Whilst it’s nice to have the computer algorithm and the heat pump working together to run efficiently, it’s important that the users are comfortable.
In my set up the users can turn on the heat pump at the flow controller in the machine room, with the vendor supplied mobile application or vendor website.
Notably this means the algorithm shouldn’t just step in an undo what the people just did. In fact, the algorithm doesn’t know what caused the change in state. I recently put a button on a dashboard in Emoncms and that can also be used to “boost” the heat pump for example.
So far I haven’t got round to reviewing the external intervention, but I am logging all the state every minute and also the actions my algorithm has performed so I’ll be able to identify at state changes that it wasn’t responsible for.
What has been interesting so far is that anecdotally I think the other users have intervened twice in five months to turn the system on.
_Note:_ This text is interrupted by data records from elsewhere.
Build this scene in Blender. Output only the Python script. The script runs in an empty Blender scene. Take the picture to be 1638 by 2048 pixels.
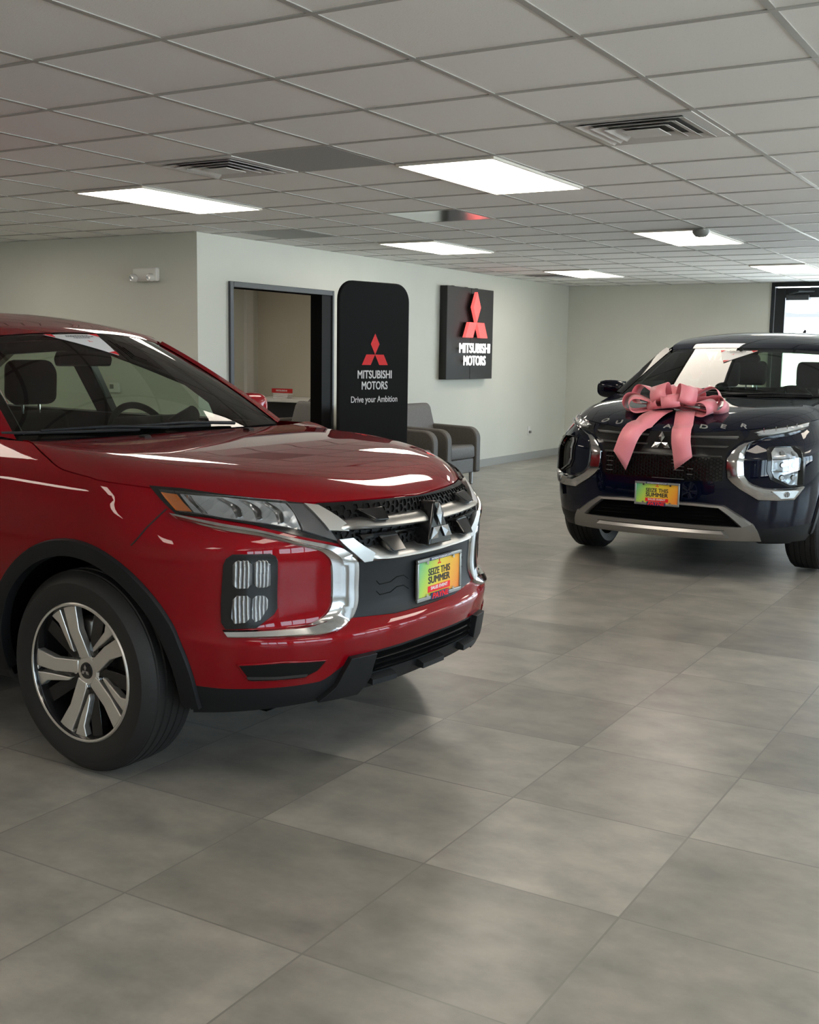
import bpy, bmesh, math, random
import numpy as np
from mathutils import Vector, Matrix, Euler
random.seed(7)
PI = math.pi
scene = bpy.context.scene
COL = scene.collection

# ------------------------------------------------------------------ camera
CAM_H = 1.427
yaw, pitch, roll = 0.537303965, -0.137633018, 0.0146948582
FPX = 2277.456
cy, sy, cp, sp = math.cos(yaw), math.sin(yaw), math.cos(pitch), math.sin(pitch)
F_ = Vector((-sy*cp, cy*cp, sp)); R_ = Vector((cy, sy, 0)); U_ = R_.cross(F_)
cr, sr = math.cos(roll), math.sin(roll)
Rr = cr*R_ + sr*U_; Ur = -sr*R_ + cr*U_
cam_data = bpy.data.cameras.new('camera')
cam = bpy.data.objects.new('camera', cam_data); COL.objects.link(cam)
cam_data.sensor_fit = 'HORIZONTAL'; cam_data.sensor_width = 24.0
cam_data.lens = 24.0*FPX/1638.0
cam_data.clip_start = 0.05; cam_data.clip_end = 300
cam.matrix_world = Matrix(((Rr.x, Ur.x, -F_.x, 0), (Rr.y, Ur.y, -F_.y, 0), (Rr.z, Ur.z, -F_.z, CAM_H), (0, 0, 0, 1)))
scene.camera = cam

# ------------------------------------------------------------------ world, view
world = bpy.data.worlds.new('world'); scene.world = world; world.use_nodes = True
wn = world.node_tree.nodes; wl = world.node_tree.links
bg = wn['Background']; bg.inputs['Color'].default_value = (0.68, 0.85, 1.0, 1)
SKY_STRENGTH = 9.5
bg.inputs['Strength'].default_value = SKY_STRENGTH
LAMP_STRENGTH = 9.2
LAMP_COLOR = (1.0, 0.90, 0.77)
sun_d = bpy.data.lights.new('sun', 'SUN'); sun_d.energy = 70.0; sun_d.angle = math.radians(1.0); sun_d.color = (1.0, .98, .95)
sun = bpy.data.objects.new('sun', sun_d); COL.objects.link(sun); sun.location = (0, -20, 30)
sun.rotation_euler = Vector((.12, .55, -.83)).to_track_quat('-Z', 'Y').to_euler()
vs = scene.view_settings
vs.view_transform = 'Standard'; vs.look = 'None'; vs.gamma = 1.0; vs.use_curve_mapping = False
vs.exposure = 0.06
scene.cycles.max_bounces = 8; scene.cycles.diffuse_bounces = 4; scene.cycles.glossy_bounces = 4
scene.cycles.transparent_max_bounces = 16; scene.cycles.transmission_bounces = 6
scene.cycles.sample_clamp_indirect = 6.0
scene.cycles.caustics_reflective = False; scene.cycles.caustics_refractive = False
try: scene.cycles.use_denoising = True
except Exception: pass

# ------------------------------------------------------------------ materials
def mat(name, color=(.5, .5, .5), rough=.5, metal=0.0, coat=0.0, coat_rough=.02, emit=None, estr=0.0, spec=.5, ior=1.5):
    m = bpy.data.materials.new(name); m.use_nodes = True
    b = m.node_tree.nodes['Principled BSDF']
    b.inputs['Base Color'].default_value = (*color, 1)
    b.inputs['Roughness'].default_value = rough
    b.inputs['Metallic'].default_value = metal
    b.inputs['Coat Weight'].default_value = coat
    b.inputs['Coat Roughness'].default_value = coat_rough
    b.inputs['Specular IOR Level'].default_value = spec
    b.inputs['IOR'].default_value = ior
    if emit:
        b.inputs['Emission Color'].default_value = (*emit, 1)
        b.inputs['Emission Strength'].default_value = estr
    return m
def nodes(m): return m.node_tree.nodes, m.node_tree.links, m.node_tree.nodes['Principled BSDF']
def add_noise(m, scale, c1, c2, detail=3, bump=0.0, bump_scale=None, lo=.35, hi=.65, dist=.002):
    n, l, b = nodes(m)
    tc = n.new('ShaderNodeTexCoord'); t = n.new('ShaderNodeTexNoise')
    t.inputs['Scale'].default_value = scale; t.inputs['Detail'].default_value = detail
    l.new(tc.outputs['Object'], t.inputs['Vector'])
    r = n.new('ShaderNodeValToRGB'); r.color_ramp.elements[0].position = lo; r.color_ramp.elements[1].position = hi
    r.color_ramp.elements[0].color = (*c1, 1); r.color_ramp.elements[1].color = (*c2, 1)
    l.new(t.outputs['Fac'], r.inputs['Fac']); l.new(r.outputs['Color'], b.inputs['Base Color'])
    if bump:
        t2 = n.new('ShaderNodeTexNoise'); t2.inputs['Scale'].default_value = bump_scale or scale; t2.inputs['Detail'].default_value = 2
        l.new(tc.outputs['Object'], t2.inputs['Vector'])
        bp = n.new('ShaderNodeBump'); bp.inputs['Strength'].default_value = bump; bp.inputs['Distance'].default_value = dist
        l.new(t2.outputs['Fac'], bp.inputs['Height']); l.new(bp.outputs['Normal'], b.inputs['Normal'])
    return m
M = {}
M['wall'] = add_noise(mat('wall_paint', rough=.55), 1.2, (.585, .59, .53), (.615, .62, .555), bump=.08, bump_scale=180)
M['wall_inner'] = add_noise(mat('office_wall_paint', rough=.6), 1.2, (.58, .54, .45), (.61, .57, .48), bump=.05, bump_scale=180)
M['base'] = mat('baseboard_tile', (.33, .34, .33), .35)
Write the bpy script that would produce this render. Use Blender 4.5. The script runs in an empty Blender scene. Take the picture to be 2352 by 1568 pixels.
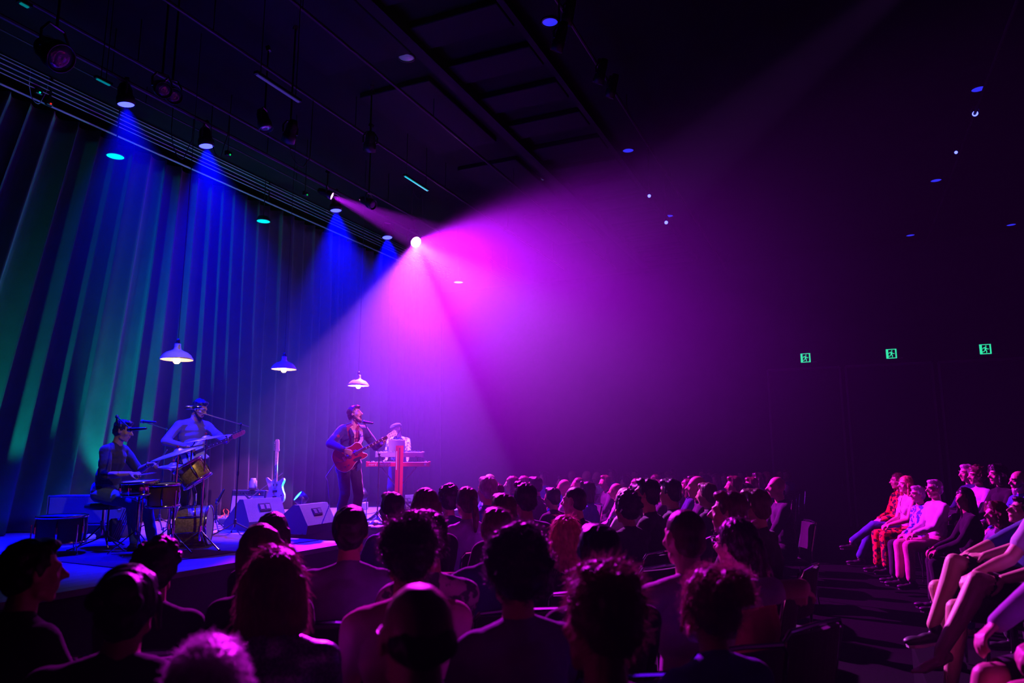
import bpy, bmesh, math, random
import numpy as np
from mathutils import Vector, Matrix, Euler
R = math.radians
PI = math.pi
random.seed(7)
rng = np.random.default_rng(11)
scene = bpy.context.scene
col = scene.collection
V = Vector

# ------------------------------------------------------------------ camera
CAM_H = 1.65
F_PX = 1650.0
YAW = R(24.6)
PITCH = math.atan(268 / 1650)
cam_d = bpy.data.cameras.new('camera')
cam = bpy.data.objects.new('camera', cam_d)
col.objects.link(cam)
cam.location = (0, 0, CAM_H)
cam.rotation_euler = (R(90) + PITCH, 0, YAW - R(90))
cam_d.sensor_width = 36.0
cam_d.lens = 36.0 * F_PX / 2352
cam_d.clip_start = 0.05
cam_d.clip_end = 200
cam_d.dof.use_dof = True
cam_d.dof.focus_distance = 9.5
cam_d.dof.aperture_fstop = 2.2
scene.camera = cam

# ------------------------------------------------------------------ view, world (haze that fills the hall)
scene.view_settings.view_transform = 'Standard'
scene.view_settings.look = 'None'
scene.view_settings.gamma = 1
scene.view_settings.exposure = 0.0
scene.view_settings.use_curve_mapping = False
try:
    scene.cycles.use_denoising = True
    scene.cycles.use_adaptive_sampling = True
    scene.cycles.adaptive_threshold = 0.05
    scene.cycles.adaptive_min_samples = 16
    scene.cycles.denoiser = 'OPENIMAGEDENOISE'
    scene.cycles.max_bounces = 3
    scene.cycles.diffuse_bounces = 2
    scene.cycles.glossy_bounces = 2
    scene.cycles.transmission_bounces = 3
    scene.cycles.volume_bounces = 0
    scene.cycles.time_limit = 1200
    scene.cycles.sample_clamp_indirect = 2.0
    scene.cycles.sample_clamp_direct = 0.0
    scene.cycles.caustics_reflective = False
    scene.cycles.caustics_refractive = False
except Exception:
    pass
HAZE = 0.0165
world = bpy.data.worlds.new('world')
scene.world = world
world.use_nodes = True
wn = world.node_tree
wn.nodes.clear()
wo = wn.nodes.new('ShaderNodeOutputWorld')
wb = wn.nodes.new('ShaderNodeBackground')
wb.inputs['Color'].default_value = (0, 0, 0, 1)
wv = wn.nodes.new('ShaderNodeVolumeScatter')
wv.inputs['Color'].default_value = (0.62, 0.85, 1, 1)
wg = wn.nodes.new('ShaderNodeNewGeometry')
wm = wn.nodes.new('ShaderNodeMapping')
wm.vector_type = 'POINT'
HC, HR = (11.6, 5.2, 4.6), (7.2, 5.6, 4.4)      # the fog hangs thickest around the stage lamps
wm.inputs['Location'].default_value = [-c / r for c, r in zip(HC, HR)]
wm.inputs['Scale'].default_value = [1 / r for r in HR]
wn.links.new(wg.outputs['Position'], wm.inputs['Vector'])
wl = wn.nodes.new('ShaderNodeVectorMath'); wl.operation = 'LENGTH'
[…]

So I think the control algorithm is working OK.
It’s helped the user acceptance factor hugely by being able to say to the users “at any point you can change whatever you like”.
I used to work in an award winning green building where you could not decide when to open the windows. Despite the best intentions of the designers, it clearly wasn’t working properly and the users were incredibly frustrated that the machines were in control. On one occasion it even opened the windows during a Summer rainstorm and let the rain in on the computers and documents that were on the windowsill.
I know this doesn’t look like an “improve efficiency” tip, but as a developer it’s comforting knowing that if the efficiency algorithms go too far then the users will still be OK. It’s meant that I’ve been able to push closer to the edge of the comfort envelope and inevitably sometimes beyond it.
Of course I’m fortunate that I don’t have any vulnerable people in the building so I can experiment more wildly.